Tuesday, May 12, 2015

Had the World Listened to Churchill, the Orwellian Century Might Never Have Happened


...Orwell can imagine that future so clearly because he has schooled himself in some of the worst things that men have actually done. No one else has gone so far in predicting how inhuman ideas will ultimately be translated into action. And it is possible that Orwell was right in divining the end result of totalitarian practice: absolute power will so deform the masters that they will forget any humanitarian pretense and will live for power alone—not only the god-like power over life and death that every sound Machiavellian wishes to exercise, but the even more monstrous power to control what the regime’s subjects think and feel…

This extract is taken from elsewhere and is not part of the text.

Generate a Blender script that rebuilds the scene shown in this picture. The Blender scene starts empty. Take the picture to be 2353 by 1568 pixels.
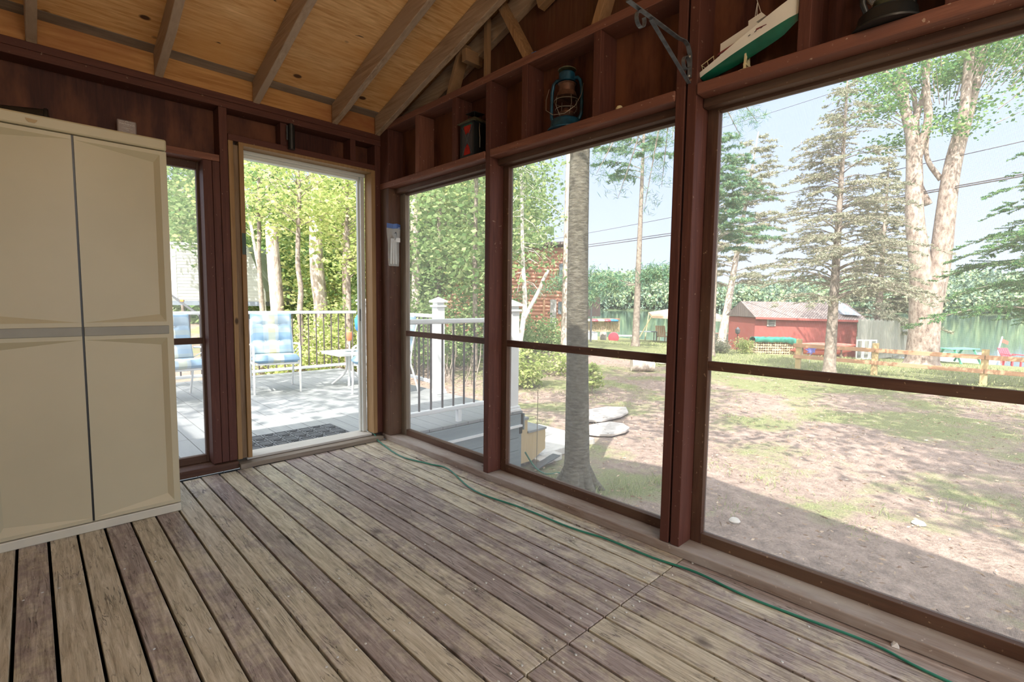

But for all his probity and his clear-sightedness about some matters, he never quite left the Platonic cave of 20th-century politics; really he exchanged one cave for another, fleeing the redoubt of the respectable capitalist and imperialist English middle class, which he staggered his way out of by his mid-twenties, and finding sanctuary in the sweetest fantasy of socialism, which he defended even as he condemned the worst socialist realities and the lies that sustained them, but which left him in semi-darkness…

These two histories of Churchill’s [the six-volume The World Crisis and Marlborough: His Life and Times] were the most important works of political art to appear between the two wars, and if Churchill’s vision of honorable and prudent political life had been more widely recognized and seen into action the Soviet terror state might have been stopped before it started, Hitler denied his opportunity to sow devastation, and the Second World War averted. Nineteen Eighty-Four deserves its esteemed place in the post-World War II literature, but its searing horror reflects an experience of political evil that mankind could have avoided. Winston Churchill knew better than George Orwell what needed to be done in order to secure a decent and democratic world in which no one would even imagine such a definitive political catastrophe as the one that made Orwell famous. It needn’t have been Orwell who defined the 20th century. The world should never have been allowed to become Orwellian. 

From Algis Valiunas’ excellent essay “Orwell in the Orwellian Century” over at Claremont Review of Books.